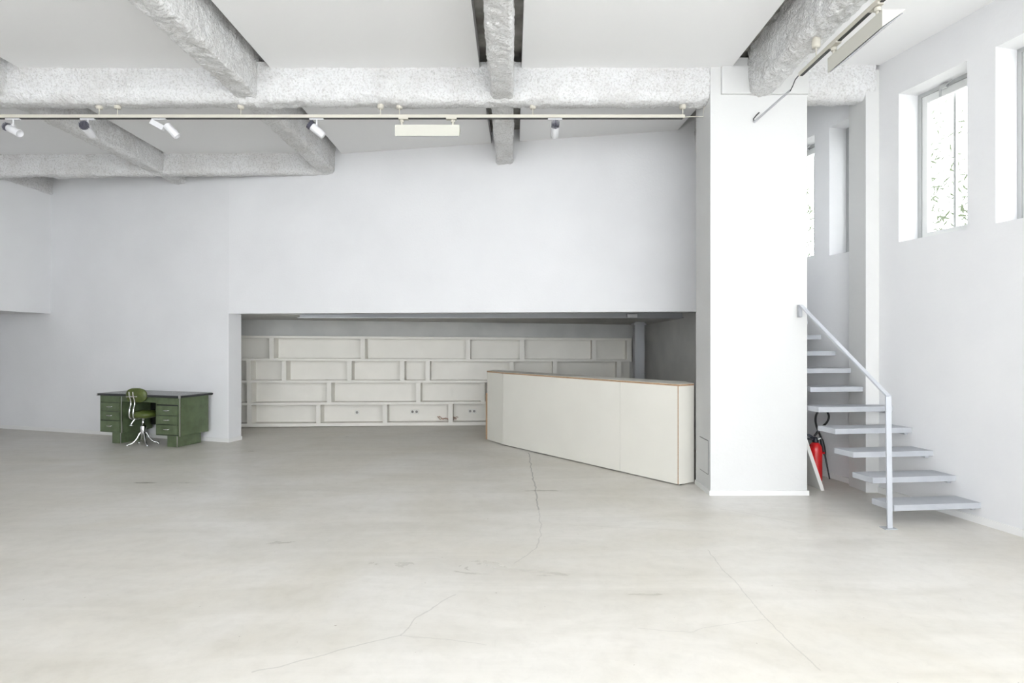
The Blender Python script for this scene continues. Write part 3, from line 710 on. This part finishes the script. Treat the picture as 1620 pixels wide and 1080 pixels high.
for yv in (.55, -1.0):
    r_ = MB().lathe([(.0, .085), (.030, .088), (.034, .10), (.034, .135), (.028, .18)], (-.02, yv, 0), 18).build('ceiling_rose', 'track', tr2)
    MB().tube([(-.02, yv, .02), (-.02, yv, .10)], .005).build('hanger_rod', 'track', r_)
wedge_light('flood_light', 'cream wedge flood light hanging beside the windows at upper right', (2.545, 4.25, TZ-.012), -PI/2)
def at(px, py, y): return Vector(((px-810)/F*y, y, EYE+(540-py)/F*y))
cd = MB(); cd.tube([(2.56, 5.05, TZ), at(1263, 120, 5.08), at(1258, 126, 5.15), at(1254, 136, 5.25), at(1250, 144, 5.345)], .005, 8)
tag(cd.build('power_cord', 'black'), 'short black cord between the short lighting track and the conduit', 'cord')
# straight conduit to the pillar
c0 = at(1250, 143, 5.35); c1 = at(1193, 193, 5.83)
cnd = tag(MB().tube([c0, c1], .011, 8).build('conduit', 'steel'), 'thin grey conduit rod slanting down to the pillar face', 'conduit')
hk = MB().tube([at(1193, 192, 5.83), at(1192, 188, 5.82), at(1196, 183, 5.80), at(1201, 178, 5.825)], .006, 8).build('cable_end', 'black', cnd); hk['label'] = 'black bent cable end'

# ------------------------------------------------------------------ outside greenery
lv = MB(); rnd = random.Random(3)
for i in range(34000):
    y = rnd.uniform(1.0, 16.0); off = rnd.uniform(1.6, 3.4); z = rnd.uniform(0.2, 4.2) if i % 2 else rnd.uniform(0.2, 8.5)
    c = sp(y, off, z)
    dv = Vector((rnd.gauss(0, .6), rnd.gauss(0, .8), rnd.gauss(-.2, .7))).normalized(); sv = dv.cross(Vector((rnd.gauss(0, 1), rnd.gauss(0, 1), rnd.gauss(0, 1)))).normalized()
    l = rnd.uniform(.07, .20); ww = l*rnd.uniform(.10, .2)
    lv.add([c-dv*l*.5, c-sv*ww*.5+dv*l*.0, c+dv*l*.5, c+sv*ww*.5], [(0, 1, 2, 3)])
tag(lv.build('hedge_foliage', 'leaf'), 'pale sunlit hedge leaves outside the right windows', 'foliage', kind='stuff')
gm = mat('outdoor_ground', (0.55, 0.55, 0.5), 0.9)
struct('floor_outside', MB().box(9.1, 30, -20, 40, -.2, -.05), gm)
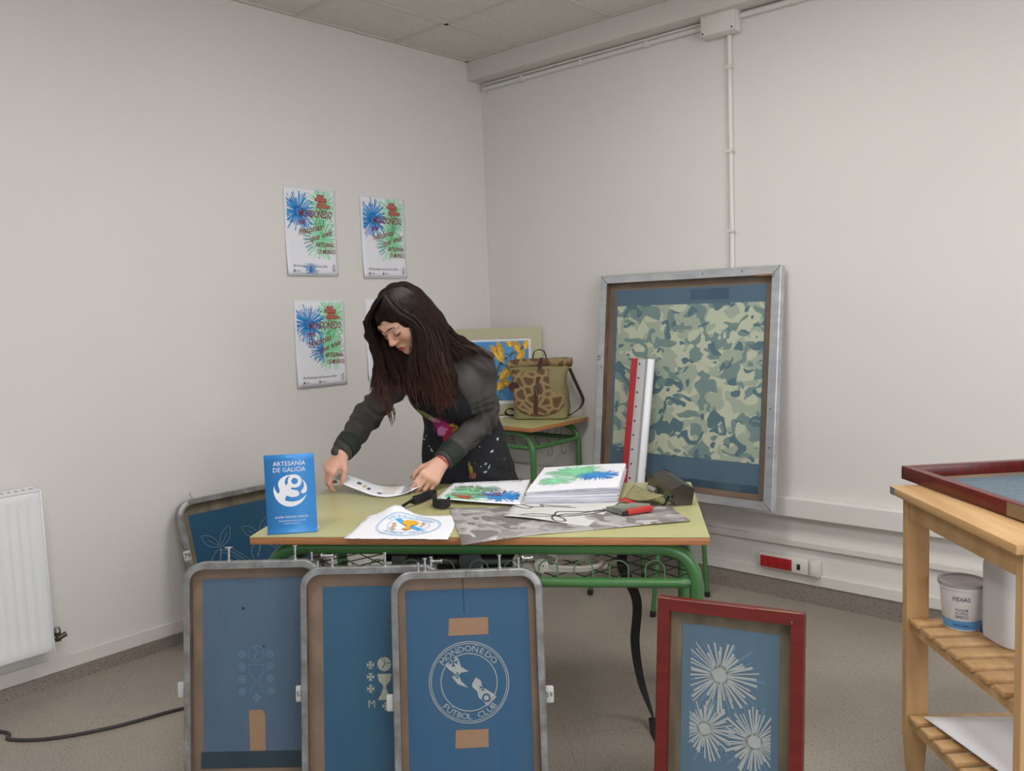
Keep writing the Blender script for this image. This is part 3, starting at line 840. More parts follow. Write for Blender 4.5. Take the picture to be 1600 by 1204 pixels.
# --- teal screen against the left wall, behind the table
HD = .64
r, fk = screen('printing_screen', 'teal screen with pear line stencil leaning on the left wall behind the table', Vector((0, 0, 0)), RL, radians(15), .66, HD,
    er=(-.275, .28, .05, HD-.065), em='blueD', bar=.020, d=.034, rc=.07, meshm='mesh_olive')
r.location = RM(.245, 2.02-.33, .009)
f1 = fk(1)
def leaf(g, x, z, ang, L, w_, f, lw=.0022):
    c, s = cos(ang), sin(ang)
    up = [(t*L, w_*sin(pi*t)**.8) for t in [i/10 for i in range(11)]]; dn = [(a, -b) for a, b in up[::-1]]
    g.line2([(x+a*c-b*s, z+a*s+b*c) for a, b in up+dn[1:-1]], lw, f, closed=True)
    g.line2([(x+a*L*c, z+a*L*s) for a in (.1, .65)], lw*.8, f)
for px in (-.160, .030, .215):
    g = MB(); z0 = HD-.225
    leaf(g, px, z0, radians(55), .10, .020, f1); leaf(g, px-.005, z0+.003, radians(140), .095, .020, f1)
    g.line2(sp2([(px, z0), (px-.012, z0-.045), (px-.03, z0-.08)]), .004, f1)
    g.line2(sp2([(px-.045, z0-.11), (px-.055, z0-.05), (px-.03, z0-.02), (px-.01, z0-.01), (px+.05, z0-.035), (px+.115, z0-.11), (px+.12, z0-.20), (px+.04, z0-.285), (px-.05, z0-.27), (px-.085, z0-.20), (px-.045, z0-.11)]), .0028, f1)
    g.line2(sp2([(px-.005, z0-.02), (px+.06, z0-.06), (px+.10, z0-.13), (px+.09, z0-.22)]), .002, f1)
    g.line2(sp2([(px+.01, z0+.0), (px+.05, z0-.02), (px+.13, z0-.10), (px+.135, z0-.2), (px+.06, z0-.30)]), .002, f1)
    g.build('pear_stencil', 'sten_line', r, smooth=False)
bolt(r, -.25, HD-.002, .030, .005, (-.2, 0, 1))
q = MB(); q.box(-.342, -.312, -.003, -.0005, HD-.245, HD-.205, bev=.001); lo = q.build('paper_label', 'label', r)
MB().text('79', .03, lambda u, v: (u, -.0038, v), -.327, HD-.236).build('handwritten_number', 'ink', lo, smooth=False)
MB().box(.0-.10, -.094, -.0008, .03, HD-.02, HD+.0005).build('frame_joint', 'wood_bare', r, smooth=False)

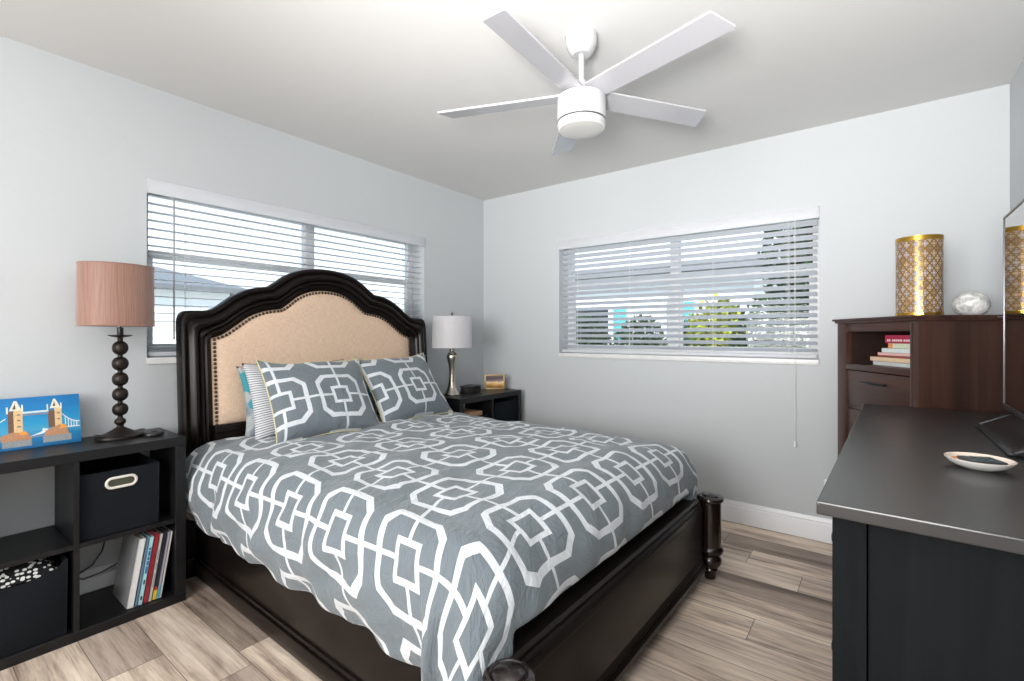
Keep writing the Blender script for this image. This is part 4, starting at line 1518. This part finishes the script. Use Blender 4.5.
drawer(0.850, 1.028)
drawer(0.610, 0.832)
drawer(0.370, 0.592)
drawer(0.110, 0.352)
b = MB()
for z in (0.841, 0.601, 0.361):
    b.box(xl, xr, 0.012, 0.03, z - 0.008, z + 0.008, 0.001)
b.box(xl, xr, 0.004, 0.03, 0.05, 0.105, 0.003)
b.build('drawer_rails', M['chest_h'], chest)
b = MB()
b.box(hw + 0.0141, hw + 0.020, 0.285, 0.315, CH - 0.012, CH - 0.006, 0.002)
b.box(hw + 0.0141, hw + 0.020, 0.325, 0.355, CH - 0.012, CH - 0.006, 0.002)
b.build('top_hinge', M['nickel'], chest)

# stack of books in the cubby
cm_ = chest.matrix_basis if False else (Matrix.Translation((cc.x, cc.y, 0)) @ Matrix.Rotation(R(-58), 4, 'Z'))
stack = [  # left edge, thickness, cover, label
    (0.000, 0.013, (0.52, 0.54, 0.55), 'pale grey paperback at the bottom of the cubby stack', 0.30),
    (-0.018, 0.014, (0.72, 0.52, 0.34), 'peach coloured book, second from the bottom of the cubby stack', 0.30),
    (0.030, 0.006, (0.30, 0.06, 0.03), 'thin rust brown book in the lower half of the cubby stack', 0.27),
    (0.030, 0.009, (0.76, 0.45, 0.42), 'pink book in the middle of the cubby stack', 0.27),
    (0.055, 0.014, (0.66, 0.72, 0.70), 'mint white book in the upper half of the cubby stack', 0.26),
    (0.095, 0.016, (0.62, 0.66, 0.48), 'pale green book with orange spine end under the crimson book', 0.235),
    (0.075, 0.026, (0.42, 0.006, 0.055), 'crimson book with white spine lettering on top of the stack', 0.25),
]
z = zc0 + 0.0006
for k, (off, t, col, lab, ln) in enumerate(stack):
    x1 = xr - 0.010
    x0 = max(xl + 0.16, x1 - ln + 0.0) + 0.0
    x0 = -0.095 + off * 1.15; t *= 1.45
    root = thing('book', lab, 'book', tuple(cm_ @ Vector((x0, 0.060, z))), R(-58), 'books stacked in the chest cubby')
    W_ = x1 - x0
    dp = 0.20
    cmat = plain('stack_cover_%s' % 'abcdefg'[k], col, 0.35, var=0.12, scale=60, coat=0.2)
    b = MB()
    b.box(0, W_, 0, dp, 0, 0.0016, 0.0004, 1)
    b.box(0, W_, 0, dp, t - 0.0016, t, 0.0004, 1)
    b.box(0, W_, 0, 0.0025, 0, t, 0.0004, 1)
    b.build('cover', cmat, root)
    MB().box(0.004, W_ - 0.004, 0.0026, dp - 0.004, 0.0017, t - 0.0017).build('pages', M['paper'], root)
    if k == 6:
        mb = MB()
        xx = 0.016
        for wd in (0.026, 0.010, 0.012, 0.010, 0.012, 0.014, 0.012, 0.010, 0.013, 0.011, 0.012):
            if xx + wd > W_ - 0.005:
                break
            zl = 0.0085
            mb.box(xx, xx + wd * 0.35, -0.0008, 0.0006, zl, zl + 0.0095)
            mb.box(xx, xx + wd * 0.8, -0.0008, 0.0006, zl + 0.0075, zl + 0.0095)
            mb.box(xx + wd * 0.5, xx + wd * 0.8, -0.0008, 0.0006, zl, zl + 0.0095)
            xx += wd + (0.008 if wd > 0.013 else 0.002)
        mb.build('spine_lettering', plain('white_ink', (0.8, 0.72, 0.76), 0.5), root)
    if k == 5:
        MB().box(0.0, 0.03, -0.0008, 0.0006, 0.001, t - 0.001).build('orange_spine_end', plain('orange_print', (0.75, 0.28, 0.10), 0.5), root)
    z += t + 0.0006


# gold mosaic cylinder lamp and white stone on the chest
gv = thing('gold_lantern', 'tall gold and pearl mosaic cylinder lantern on the corner chest', 'lantern', (3.03, -0.402, CH))
RV, HV = 0.086, 0.372
mb = MB()
mb.grid(lambda u, v: Vector((RV * math.cos(2 * PI * u), RV * math.sin(2 * PI * u), 0.018 + v * (HV - 0.036))), 72, 8, lambda u, v: (u * 1.0, v * 1.0), False)
mb.grid(lambda u, v: Vector(((RV - 0.004) * math.cos(2 * PI * u), (RV - 0.004) * math.sin(2 * PI * u), 0.018 + v * (HV - 0.036))), 72, 8, lambda u, v: (u * 1.0, v * 1.0), False)
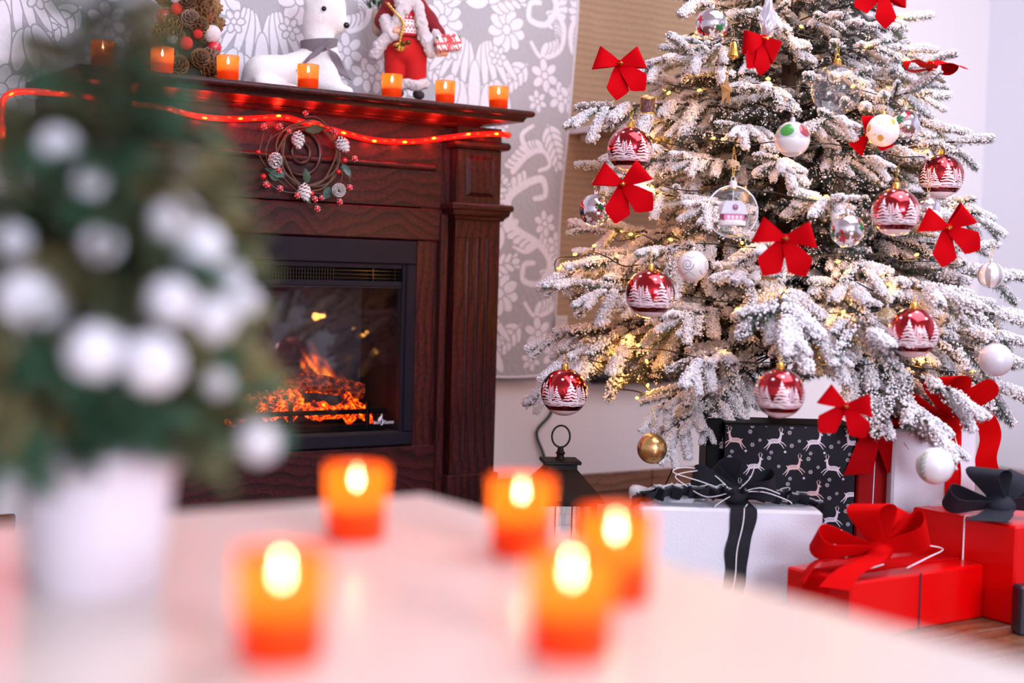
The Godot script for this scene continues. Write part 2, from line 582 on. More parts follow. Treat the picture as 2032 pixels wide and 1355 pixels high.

§ §

**DO THIS**
Search the lines for the word "More" and report how many contain it, by number only.

**REPLY TO THE EXERCISE**
2